start Records

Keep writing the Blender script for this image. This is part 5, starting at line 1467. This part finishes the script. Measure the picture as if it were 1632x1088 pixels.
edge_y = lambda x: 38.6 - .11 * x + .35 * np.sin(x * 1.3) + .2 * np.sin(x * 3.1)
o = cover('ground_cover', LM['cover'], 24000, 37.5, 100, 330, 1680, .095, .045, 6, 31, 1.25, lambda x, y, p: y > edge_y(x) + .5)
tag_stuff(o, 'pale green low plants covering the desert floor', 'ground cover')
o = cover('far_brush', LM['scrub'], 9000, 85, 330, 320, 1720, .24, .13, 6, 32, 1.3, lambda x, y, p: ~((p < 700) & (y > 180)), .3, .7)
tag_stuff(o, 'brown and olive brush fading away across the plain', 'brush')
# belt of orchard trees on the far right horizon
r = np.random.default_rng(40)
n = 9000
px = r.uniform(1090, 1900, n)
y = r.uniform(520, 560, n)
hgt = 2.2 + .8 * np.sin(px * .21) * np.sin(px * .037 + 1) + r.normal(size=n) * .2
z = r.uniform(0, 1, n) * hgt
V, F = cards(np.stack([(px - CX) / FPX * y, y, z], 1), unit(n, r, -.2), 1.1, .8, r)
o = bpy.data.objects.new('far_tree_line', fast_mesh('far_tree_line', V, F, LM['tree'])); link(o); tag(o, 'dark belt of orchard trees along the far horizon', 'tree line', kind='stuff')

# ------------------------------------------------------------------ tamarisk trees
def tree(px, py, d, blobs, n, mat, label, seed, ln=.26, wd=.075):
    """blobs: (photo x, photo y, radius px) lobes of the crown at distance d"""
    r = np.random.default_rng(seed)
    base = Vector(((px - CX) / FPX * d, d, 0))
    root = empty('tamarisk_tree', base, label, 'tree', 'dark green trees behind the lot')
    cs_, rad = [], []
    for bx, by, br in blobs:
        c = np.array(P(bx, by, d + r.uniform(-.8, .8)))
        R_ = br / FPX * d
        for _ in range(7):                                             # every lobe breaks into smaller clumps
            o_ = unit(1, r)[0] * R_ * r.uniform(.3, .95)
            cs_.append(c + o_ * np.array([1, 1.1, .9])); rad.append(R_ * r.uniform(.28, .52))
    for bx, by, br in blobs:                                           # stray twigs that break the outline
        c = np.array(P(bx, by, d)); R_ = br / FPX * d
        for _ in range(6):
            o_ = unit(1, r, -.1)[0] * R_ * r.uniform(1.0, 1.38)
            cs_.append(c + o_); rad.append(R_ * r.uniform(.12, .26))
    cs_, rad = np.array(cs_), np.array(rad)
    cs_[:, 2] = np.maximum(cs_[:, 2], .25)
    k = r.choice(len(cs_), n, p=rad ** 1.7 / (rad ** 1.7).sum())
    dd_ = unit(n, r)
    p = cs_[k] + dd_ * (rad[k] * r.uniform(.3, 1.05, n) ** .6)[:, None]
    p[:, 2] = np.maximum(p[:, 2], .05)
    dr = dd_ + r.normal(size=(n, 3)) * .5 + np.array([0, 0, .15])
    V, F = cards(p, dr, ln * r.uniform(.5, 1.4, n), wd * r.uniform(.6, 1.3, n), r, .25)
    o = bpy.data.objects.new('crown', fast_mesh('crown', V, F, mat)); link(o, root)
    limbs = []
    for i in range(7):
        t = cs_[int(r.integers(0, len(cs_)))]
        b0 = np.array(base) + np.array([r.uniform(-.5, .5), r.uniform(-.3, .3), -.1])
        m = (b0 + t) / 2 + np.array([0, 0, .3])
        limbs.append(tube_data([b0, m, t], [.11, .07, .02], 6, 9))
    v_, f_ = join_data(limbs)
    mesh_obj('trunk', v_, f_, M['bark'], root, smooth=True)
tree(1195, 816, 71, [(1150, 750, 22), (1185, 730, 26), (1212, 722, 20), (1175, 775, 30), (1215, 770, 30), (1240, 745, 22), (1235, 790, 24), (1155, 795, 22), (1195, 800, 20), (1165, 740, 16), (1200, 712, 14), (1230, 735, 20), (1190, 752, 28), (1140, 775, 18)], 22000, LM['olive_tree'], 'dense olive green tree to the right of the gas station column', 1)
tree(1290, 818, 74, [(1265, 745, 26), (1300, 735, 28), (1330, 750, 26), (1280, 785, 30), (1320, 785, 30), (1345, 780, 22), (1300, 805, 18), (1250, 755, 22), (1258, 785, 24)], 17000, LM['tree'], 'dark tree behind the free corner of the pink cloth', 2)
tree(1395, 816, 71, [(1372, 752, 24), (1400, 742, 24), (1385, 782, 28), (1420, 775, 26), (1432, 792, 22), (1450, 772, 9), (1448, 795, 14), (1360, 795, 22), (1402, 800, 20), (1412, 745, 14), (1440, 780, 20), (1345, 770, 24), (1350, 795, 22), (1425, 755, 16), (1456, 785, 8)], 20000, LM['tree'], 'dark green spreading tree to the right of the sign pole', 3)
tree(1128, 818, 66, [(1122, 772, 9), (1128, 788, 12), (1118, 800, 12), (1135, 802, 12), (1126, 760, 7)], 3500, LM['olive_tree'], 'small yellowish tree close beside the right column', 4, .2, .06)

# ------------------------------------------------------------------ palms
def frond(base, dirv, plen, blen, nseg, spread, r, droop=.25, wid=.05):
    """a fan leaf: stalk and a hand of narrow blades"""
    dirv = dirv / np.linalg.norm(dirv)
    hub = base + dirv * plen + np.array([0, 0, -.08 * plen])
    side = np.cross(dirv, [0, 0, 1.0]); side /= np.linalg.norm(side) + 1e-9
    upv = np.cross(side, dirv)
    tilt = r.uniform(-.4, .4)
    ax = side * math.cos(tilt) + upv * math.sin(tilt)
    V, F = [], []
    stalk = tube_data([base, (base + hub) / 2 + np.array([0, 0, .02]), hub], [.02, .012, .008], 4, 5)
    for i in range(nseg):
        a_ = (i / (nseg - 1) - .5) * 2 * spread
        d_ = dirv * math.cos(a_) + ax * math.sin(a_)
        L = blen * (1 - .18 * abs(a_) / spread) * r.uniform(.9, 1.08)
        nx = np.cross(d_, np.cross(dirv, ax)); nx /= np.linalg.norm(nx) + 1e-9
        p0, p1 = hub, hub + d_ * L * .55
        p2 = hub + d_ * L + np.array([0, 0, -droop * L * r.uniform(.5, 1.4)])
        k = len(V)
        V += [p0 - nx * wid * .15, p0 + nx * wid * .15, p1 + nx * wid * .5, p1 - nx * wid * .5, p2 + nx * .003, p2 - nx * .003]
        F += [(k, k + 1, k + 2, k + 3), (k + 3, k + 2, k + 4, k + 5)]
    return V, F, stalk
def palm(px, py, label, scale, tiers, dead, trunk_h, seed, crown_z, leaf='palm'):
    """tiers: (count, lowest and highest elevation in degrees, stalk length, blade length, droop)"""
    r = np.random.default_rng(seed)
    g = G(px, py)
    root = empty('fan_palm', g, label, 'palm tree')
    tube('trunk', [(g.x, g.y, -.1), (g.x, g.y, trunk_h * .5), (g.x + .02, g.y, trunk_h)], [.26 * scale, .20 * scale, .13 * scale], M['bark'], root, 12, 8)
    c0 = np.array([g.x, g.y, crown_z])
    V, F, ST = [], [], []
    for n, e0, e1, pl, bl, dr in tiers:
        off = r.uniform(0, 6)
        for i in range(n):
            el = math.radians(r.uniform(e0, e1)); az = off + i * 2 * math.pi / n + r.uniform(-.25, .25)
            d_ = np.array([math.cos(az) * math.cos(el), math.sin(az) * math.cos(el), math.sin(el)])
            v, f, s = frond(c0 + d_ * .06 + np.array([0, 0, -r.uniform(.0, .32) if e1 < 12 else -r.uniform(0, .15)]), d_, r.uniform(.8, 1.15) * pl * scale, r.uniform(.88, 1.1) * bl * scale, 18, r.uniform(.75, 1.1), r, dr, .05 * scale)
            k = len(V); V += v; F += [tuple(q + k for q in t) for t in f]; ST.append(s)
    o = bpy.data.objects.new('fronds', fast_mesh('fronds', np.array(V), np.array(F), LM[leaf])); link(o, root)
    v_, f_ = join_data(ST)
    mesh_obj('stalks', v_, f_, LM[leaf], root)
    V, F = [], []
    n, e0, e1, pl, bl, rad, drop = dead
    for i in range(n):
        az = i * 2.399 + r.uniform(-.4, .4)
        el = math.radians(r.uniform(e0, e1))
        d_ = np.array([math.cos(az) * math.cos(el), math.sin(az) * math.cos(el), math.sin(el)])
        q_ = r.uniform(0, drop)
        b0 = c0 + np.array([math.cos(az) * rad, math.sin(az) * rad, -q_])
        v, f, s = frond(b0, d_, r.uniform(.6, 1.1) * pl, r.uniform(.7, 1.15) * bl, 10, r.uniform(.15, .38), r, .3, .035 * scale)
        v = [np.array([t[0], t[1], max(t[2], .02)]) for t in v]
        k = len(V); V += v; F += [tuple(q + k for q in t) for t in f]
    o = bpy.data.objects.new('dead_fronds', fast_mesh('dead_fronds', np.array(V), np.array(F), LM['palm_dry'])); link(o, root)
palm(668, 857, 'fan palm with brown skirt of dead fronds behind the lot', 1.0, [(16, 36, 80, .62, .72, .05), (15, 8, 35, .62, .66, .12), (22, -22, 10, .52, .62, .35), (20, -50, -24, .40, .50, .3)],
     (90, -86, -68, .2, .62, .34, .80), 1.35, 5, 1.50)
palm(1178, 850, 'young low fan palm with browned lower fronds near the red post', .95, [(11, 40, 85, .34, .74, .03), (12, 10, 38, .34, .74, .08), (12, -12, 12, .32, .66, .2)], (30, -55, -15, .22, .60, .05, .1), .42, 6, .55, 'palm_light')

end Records
start Records

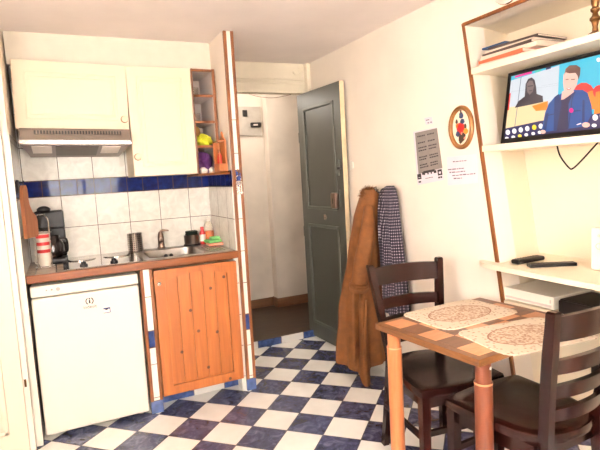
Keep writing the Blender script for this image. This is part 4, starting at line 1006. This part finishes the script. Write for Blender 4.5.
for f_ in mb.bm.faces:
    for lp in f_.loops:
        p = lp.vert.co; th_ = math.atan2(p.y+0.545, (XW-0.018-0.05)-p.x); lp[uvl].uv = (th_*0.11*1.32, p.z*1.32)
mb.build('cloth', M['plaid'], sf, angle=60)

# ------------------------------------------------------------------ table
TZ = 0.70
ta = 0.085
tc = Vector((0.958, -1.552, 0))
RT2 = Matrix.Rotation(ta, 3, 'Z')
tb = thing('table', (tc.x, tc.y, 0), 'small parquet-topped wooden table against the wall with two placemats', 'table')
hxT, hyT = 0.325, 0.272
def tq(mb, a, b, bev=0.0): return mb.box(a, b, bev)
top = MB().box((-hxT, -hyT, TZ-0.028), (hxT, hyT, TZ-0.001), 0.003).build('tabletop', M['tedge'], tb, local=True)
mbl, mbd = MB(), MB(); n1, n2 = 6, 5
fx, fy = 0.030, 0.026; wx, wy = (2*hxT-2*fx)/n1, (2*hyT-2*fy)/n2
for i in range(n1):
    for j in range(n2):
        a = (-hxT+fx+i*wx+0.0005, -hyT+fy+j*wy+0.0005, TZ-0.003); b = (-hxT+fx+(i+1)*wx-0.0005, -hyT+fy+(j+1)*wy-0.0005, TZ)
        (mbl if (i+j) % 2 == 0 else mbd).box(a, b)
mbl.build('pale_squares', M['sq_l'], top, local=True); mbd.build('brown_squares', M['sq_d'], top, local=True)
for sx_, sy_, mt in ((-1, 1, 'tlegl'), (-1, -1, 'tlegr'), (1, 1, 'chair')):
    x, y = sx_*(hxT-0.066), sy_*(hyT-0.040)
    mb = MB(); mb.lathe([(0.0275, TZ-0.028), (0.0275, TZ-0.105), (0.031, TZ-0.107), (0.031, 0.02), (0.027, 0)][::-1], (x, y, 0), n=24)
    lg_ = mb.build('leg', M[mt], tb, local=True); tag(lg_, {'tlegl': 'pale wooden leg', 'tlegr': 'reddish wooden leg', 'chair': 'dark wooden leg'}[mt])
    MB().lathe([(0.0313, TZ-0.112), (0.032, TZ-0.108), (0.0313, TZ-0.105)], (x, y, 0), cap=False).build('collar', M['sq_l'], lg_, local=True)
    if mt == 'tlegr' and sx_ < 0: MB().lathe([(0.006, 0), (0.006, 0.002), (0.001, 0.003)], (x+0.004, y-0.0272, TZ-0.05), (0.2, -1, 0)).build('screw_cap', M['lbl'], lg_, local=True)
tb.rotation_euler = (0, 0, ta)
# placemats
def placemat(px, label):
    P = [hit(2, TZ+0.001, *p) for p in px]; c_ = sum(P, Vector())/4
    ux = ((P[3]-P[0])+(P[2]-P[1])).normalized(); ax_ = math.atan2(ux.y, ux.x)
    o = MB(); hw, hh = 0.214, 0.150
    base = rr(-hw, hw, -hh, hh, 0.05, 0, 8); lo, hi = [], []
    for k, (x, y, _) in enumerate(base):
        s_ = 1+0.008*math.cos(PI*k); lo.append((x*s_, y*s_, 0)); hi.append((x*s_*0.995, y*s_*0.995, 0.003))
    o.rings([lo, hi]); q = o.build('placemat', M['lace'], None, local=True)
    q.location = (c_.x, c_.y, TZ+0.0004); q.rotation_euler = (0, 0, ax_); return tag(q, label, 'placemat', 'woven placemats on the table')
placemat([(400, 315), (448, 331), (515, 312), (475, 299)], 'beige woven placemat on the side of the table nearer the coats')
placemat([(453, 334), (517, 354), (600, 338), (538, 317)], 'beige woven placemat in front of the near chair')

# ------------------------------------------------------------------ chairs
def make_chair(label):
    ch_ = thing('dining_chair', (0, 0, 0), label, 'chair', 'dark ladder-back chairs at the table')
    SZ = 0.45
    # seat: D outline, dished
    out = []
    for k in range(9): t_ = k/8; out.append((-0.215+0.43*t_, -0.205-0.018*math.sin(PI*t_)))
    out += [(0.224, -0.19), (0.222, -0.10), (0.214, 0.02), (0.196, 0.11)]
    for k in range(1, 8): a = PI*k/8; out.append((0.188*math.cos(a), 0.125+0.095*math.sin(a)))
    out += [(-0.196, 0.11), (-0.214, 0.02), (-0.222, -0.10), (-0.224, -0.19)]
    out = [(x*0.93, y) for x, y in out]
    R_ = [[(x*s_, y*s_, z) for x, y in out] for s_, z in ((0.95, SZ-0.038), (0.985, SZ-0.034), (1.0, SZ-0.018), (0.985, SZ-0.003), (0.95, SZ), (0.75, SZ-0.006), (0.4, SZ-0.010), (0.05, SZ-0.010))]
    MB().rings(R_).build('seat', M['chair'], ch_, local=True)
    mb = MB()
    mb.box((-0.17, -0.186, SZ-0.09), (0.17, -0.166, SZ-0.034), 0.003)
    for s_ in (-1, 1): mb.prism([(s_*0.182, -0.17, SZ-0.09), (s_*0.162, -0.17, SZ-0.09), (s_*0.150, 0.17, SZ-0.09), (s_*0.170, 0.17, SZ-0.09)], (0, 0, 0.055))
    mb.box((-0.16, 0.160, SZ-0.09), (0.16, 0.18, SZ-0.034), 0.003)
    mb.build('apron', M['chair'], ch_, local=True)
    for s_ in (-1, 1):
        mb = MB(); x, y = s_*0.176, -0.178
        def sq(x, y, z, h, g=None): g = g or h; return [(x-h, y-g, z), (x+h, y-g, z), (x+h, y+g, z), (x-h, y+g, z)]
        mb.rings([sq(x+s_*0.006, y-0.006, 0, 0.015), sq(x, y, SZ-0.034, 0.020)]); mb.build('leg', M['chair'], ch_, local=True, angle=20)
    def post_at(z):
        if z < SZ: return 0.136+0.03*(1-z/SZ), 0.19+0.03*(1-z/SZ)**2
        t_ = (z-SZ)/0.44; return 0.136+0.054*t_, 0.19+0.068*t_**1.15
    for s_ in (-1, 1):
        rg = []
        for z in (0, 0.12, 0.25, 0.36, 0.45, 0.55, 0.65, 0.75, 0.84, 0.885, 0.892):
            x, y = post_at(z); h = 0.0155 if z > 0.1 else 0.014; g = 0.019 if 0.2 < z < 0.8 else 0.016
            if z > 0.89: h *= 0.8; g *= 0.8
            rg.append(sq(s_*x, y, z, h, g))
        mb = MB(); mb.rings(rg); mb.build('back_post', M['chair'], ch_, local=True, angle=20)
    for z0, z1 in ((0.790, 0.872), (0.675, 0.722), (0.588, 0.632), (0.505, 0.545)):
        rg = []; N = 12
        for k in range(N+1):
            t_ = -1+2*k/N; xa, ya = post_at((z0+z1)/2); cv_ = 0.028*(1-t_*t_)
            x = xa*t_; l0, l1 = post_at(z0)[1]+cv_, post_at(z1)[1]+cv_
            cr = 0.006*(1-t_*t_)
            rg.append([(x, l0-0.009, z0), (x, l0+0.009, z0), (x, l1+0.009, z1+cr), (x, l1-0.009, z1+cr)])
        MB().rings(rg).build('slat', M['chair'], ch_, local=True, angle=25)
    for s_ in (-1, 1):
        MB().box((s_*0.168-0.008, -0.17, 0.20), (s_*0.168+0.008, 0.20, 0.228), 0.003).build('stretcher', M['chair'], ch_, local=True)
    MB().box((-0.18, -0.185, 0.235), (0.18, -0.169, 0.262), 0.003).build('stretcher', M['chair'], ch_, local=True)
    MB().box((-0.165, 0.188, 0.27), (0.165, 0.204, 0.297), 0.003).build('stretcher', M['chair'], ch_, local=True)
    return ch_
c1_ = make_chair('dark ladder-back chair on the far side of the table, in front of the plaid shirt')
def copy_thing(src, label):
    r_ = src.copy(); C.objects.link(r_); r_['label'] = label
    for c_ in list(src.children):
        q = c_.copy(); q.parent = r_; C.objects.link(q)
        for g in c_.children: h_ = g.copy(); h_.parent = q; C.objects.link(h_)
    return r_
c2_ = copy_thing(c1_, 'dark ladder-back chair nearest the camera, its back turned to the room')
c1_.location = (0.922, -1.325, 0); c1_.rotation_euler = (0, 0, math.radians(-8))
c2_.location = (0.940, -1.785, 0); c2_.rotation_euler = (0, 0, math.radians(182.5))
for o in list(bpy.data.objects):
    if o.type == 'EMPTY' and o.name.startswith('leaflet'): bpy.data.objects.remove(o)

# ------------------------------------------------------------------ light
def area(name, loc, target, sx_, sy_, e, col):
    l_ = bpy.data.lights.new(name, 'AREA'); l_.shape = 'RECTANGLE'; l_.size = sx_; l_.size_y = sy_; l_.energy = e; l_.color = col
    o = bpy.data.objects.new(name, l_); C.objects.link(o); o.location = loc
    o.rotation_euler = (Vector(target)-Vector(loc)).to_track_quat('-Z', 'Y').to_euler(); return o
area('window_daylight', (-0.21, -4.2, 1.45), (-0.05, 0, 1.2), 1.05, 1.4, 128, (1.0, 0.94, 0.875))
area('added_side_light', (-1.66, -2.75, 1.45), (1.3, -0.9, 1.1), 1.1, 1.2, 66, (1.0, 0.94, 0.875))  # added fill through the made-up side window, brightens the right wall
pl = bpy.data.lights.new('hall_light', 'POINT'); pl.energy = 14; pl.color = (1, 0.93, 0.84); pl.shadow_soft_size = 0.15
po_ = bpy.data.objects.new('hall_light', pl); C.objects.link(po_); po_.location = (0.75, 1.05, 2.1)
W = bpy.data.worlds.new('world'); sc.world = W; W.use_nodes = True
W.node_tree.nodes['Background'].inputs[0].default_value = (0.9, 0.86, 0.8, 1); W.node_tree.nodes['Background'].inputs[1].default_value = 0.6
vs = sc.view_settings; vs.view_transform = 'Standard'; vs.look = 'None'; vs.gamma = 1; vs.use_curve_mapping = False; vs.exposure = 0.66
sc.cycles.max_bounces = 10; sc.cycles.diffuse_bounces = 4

end Records

■ **Requirement**
Output only the lines from the one containing "for Blender 4.5." through the one containing "mb.build('cloth', M['plaid'], sf, angle=60)", inclusive, exactly as written.

■ **Complete output**
Keep writing the Blender script for this image. This is part 4, starting at line 1006. This part finishes the script. Write for Blender 4.5.
for f_ in mb.bm.faces:
    for lp in f_.loops:
        p = lp.vert.co; th_ = math.atan2(p.y+0.545, (XW-0.018-0.05)-p.x); lp[uvl].uv = (th_*0.11*1.32, p.z*1.32)
mb.build('cloth', M['plaid'], sf, angle=60)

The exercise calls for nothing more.